• Exercise: Retype, exactly as they stand, the lines from the start of the data to the line that contains "prism(P,'y',18.835,18.852), M_flake, bpy.data.objects['trim_3'])", both ends included. Leave the pictures out.

• Information provided:
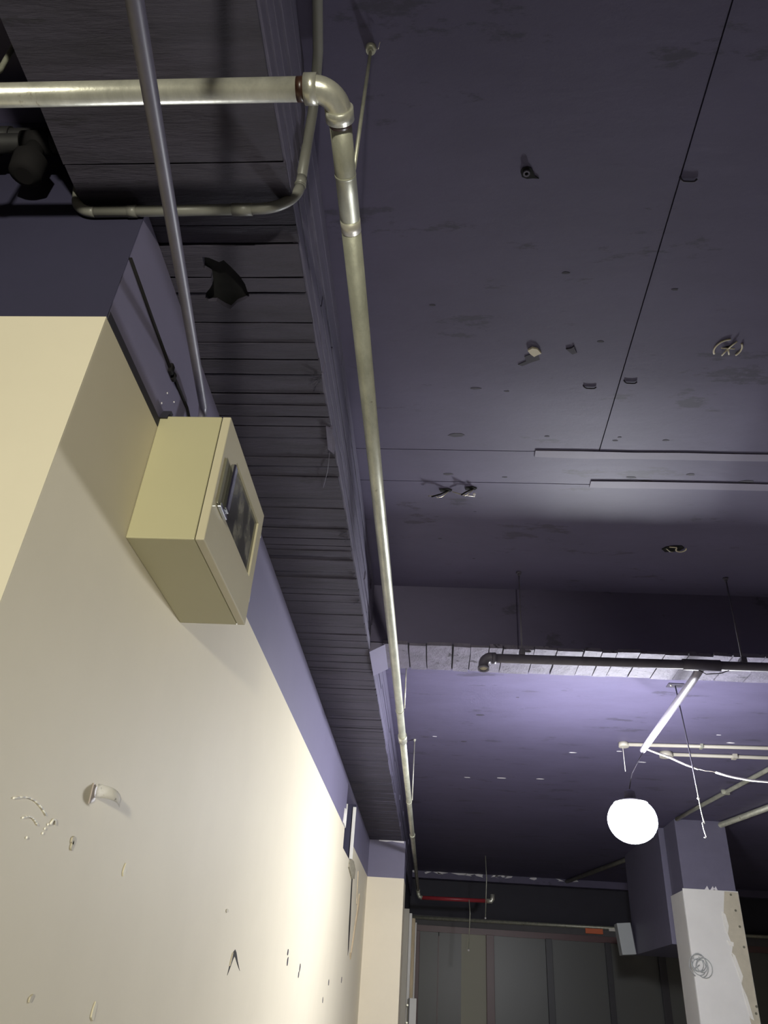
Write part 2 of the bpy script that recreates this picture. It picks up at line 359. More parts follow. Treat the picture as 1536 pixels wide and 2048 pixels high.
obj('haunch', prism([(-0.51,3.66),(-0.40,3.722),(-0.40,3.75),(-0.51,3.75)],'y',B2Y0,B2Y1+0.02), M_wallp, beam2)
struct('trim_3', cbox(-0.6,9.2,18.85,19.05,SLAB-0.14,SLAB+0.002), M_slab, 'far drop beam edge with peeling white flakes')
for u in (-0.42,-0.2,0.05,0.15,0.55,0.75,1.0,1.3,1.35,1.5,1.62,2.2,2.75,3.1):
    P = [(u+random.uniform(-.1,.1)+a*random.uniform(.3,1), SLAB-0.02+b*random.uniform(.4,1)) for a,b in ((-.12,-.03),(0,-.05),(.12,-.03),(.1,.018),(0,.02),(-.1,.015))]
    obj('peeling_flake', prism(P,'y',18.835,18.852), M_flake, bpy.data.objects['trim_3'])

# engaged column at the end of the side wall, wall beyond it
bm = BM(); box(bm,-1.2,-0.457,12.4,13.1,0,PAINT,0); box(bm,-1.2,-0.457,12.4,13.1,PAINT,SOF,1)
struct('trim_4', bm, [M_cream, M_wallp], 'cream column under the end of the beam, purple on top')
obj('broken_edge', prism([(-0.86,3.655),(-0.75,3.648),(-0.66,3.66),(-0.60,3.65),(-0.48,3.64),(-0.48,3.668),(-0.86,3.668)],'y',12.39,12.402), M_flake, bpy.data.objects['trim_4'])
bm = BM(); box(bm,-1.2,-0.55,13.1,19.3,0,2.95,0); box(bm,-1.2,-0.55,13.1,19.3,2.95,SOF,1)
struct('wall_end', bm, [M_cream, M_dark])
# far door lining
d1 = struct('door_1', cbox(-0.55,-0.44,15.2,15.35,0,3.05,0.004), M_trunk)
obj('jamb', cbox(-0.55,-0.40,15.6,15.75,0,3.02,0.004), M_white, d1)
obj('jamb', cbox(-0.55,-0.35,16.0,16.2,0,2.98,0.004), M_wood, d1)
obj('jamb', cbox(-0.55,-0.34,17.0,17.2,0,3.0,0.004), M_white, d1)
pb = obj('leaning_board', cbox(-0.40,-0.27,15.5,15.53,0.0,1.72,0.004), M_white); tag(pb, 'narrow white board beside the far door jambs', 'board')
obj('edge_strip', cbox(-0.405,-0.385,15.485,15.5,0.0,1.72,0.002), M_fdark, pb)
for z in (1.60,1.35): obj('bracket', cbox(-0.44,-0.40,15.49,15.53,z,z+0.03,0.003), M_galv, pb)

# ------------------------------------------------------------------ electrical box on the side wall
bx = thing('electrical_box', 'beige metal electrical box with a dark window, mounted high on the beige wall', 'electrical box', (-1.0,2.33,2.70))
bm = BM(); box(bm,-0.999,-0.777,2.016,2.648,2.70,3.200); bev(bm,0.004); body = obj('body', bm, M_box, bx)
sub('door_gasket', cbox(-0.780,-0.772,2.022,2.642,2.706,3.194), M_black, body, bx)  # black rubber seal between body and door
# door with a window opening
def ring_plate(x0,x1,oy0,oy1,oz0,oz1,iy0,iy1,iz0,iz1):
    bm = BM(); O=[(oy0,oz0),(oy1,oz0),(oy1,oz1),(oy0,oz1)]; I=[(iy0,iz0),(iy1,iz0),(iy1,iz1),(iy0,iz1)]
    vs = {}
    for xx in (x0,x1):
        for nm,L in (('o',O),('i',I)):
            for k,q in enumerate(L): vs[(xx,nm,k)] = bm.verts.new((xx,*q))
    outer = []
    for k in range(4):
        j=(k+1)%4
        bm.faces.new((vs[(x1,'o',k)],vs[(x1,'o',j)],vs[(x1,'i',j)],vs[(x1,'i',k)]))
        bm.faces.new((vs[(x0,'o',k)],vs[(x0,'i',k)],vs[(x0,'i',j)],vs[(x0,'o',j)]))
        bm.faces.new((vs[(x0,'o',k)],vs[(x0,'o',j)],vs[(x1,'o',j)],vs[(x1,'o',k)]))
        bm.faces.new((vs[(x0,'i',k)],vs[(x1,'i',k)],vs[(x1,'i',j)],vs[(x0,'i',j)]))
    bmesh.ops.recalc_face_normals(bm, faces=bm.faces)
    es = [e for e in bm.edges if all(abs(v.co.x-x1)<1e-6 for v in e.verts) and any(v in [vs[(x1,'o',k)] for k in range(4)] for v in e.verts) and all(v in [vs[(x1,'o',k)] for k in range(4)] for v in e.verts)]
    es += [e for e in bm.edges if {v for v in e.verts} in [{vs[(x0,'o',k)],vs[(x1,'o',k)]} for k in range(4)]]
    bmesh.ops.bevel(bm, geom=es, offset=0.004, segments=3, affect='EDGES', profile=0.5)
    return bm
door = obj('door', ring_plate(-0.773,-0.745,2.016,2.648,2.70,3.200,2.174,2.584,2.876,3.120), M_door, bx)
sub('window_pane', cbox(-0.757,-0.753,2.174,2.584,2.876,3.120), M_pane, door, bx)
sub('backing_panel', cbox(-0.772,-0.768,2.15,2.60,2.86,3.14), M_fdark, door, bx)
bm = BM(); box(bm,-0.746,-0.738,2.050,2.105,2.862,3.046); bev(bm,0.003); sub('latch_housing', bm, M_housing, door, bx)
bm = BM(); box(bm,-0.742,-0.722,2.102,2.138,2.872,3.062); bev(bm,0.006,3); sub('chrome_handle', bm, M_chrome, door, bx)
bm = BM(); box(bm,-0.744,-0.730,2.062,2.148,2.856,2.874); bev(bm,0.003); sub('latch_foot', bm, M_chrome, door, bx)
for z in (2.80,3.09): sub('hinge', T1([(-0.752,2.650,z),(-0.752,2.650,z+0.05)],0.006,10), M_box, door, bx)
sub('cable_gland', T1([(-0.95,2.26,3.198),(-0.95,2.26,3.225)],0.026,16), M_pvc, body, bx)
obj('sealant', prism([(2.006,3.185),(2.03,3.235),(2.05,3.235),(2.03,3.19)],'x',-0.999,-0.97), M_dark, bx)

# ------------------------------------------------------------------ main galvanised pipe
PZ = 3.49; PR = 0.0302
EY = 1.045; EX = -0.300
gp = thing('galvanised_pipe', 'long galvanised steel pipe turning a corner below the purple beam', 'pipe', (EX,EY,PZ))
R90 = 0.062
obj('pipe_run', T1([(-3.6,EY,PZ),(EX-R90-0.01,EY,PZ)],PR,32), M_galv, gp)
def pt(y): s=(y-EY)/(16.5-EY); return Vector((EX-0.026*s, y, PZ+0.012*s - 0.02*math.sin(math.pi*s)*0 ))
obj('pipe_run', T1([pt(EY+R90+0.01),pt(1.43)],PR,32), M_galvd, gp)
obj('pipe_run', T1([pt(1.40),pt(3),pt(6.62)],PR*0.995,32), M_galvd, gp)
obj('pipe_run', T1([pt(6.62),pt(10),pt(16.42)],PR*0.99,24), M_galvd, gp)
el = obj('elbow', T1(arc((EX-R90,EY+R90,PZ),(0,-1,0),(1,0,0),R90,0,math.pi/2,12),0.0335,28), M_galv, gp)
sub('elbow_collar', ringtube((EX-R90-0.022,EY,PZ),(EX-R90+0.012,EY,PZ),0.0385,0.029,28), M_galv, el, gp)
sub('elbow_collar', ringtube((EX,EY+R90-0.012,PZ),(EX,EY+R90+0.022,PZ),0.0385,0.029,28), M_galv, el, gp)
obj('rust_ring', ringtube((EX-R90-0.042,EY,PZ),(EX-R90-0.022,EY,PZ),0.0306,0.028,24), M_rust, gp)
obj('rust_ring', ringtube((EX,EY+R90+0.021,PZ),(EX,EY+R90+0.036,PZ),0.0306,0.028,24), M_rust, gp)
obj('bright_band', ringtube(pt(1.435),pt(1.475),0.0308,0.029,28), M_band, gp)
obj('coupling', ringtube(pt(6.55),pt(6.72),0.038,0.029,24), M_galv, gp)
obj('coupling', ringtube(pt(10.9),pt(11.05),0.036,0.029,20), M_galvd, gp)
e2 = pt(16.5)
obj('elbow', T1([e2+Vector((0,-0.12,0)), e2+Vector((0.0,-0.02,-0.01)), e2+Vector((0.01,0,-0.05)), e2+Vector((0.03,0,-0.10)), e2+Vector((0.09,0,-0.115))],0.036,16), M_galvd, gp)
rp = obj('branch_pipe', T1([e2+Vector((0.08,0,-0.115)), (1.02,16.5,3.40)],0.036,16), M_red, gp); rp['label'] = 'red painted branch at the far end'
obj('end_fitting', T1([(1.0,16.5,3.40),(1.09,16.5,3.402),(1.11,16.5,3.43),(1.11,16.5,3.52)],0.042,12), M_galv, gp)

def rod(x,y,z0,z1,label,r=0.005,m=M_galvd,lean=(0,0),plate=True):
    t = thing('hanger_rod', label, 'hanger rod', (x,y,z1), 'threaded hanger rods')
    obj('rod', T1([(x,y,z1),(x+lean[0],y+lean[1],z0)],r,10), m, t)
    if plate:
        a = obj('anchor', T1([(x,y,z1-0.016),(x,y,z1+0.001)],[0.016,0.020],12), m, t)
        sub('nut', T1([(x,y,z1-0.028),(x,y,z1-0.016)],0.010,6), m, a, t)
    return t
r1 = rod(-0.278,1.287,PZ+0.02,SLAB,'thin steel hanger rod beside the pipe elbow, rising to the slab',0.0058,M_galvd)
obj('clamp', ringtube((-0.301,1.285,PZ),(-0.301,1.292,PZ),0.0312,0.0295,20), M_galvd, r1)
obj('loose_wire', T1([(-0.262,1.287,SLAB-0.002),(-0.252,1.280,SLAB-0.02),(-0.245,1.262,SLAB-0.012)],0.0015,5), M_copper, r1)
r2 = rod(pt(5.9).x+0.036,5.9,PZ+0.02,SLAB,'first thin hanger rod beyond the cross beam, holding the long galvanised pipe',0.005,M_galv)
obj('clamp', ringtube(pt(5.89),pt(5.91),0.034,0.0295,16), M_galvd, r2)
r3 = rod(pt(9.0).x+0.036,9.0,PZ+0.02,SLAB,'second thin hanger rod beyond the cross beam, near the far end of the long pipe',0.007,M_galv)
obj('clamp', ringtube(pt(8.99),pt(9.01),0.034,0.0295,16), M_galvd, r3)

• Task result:
Write part 2 of the bpy script that recreates this picture. It picks up at line 359. More parts follow. Treat the picture as 1536 pixels wide and 2048 pixels high.
obj('haunch', prism([(-0.51,3.66),(-0.40,3.722),(-0.40,3.75),(-0.51,3.75)],'y',B2Y0,B2Y1+0.02), M_wallp, beam2)
struct('trim_3', cbox(-0.6,9.2,18.85,19.05,SLAB-0.14,SLAB+0.002), M_slab, 'far drop beam edge with peeling white flakes')
for u in (-0.42,-0.2,0.05,0.15,0.55,0.75,1.0,1.3,1.35,1.5,1.62,2.2,2.75,3.1):
    P = [(u+random.uniform(-.1,.1)+a*random.uniform(.3,1), SLAB-0.02+b*random.uniform(.4,1)) for a,b in ((-.12,-.03),(0,-.05),(.12,-.03),(.1,.018),(0,.02),(-.1,.015))]
    obj('peeling_flake', prism(P,'y',18.835,18.852), M_flake, bpy.data.objects['trim_3'])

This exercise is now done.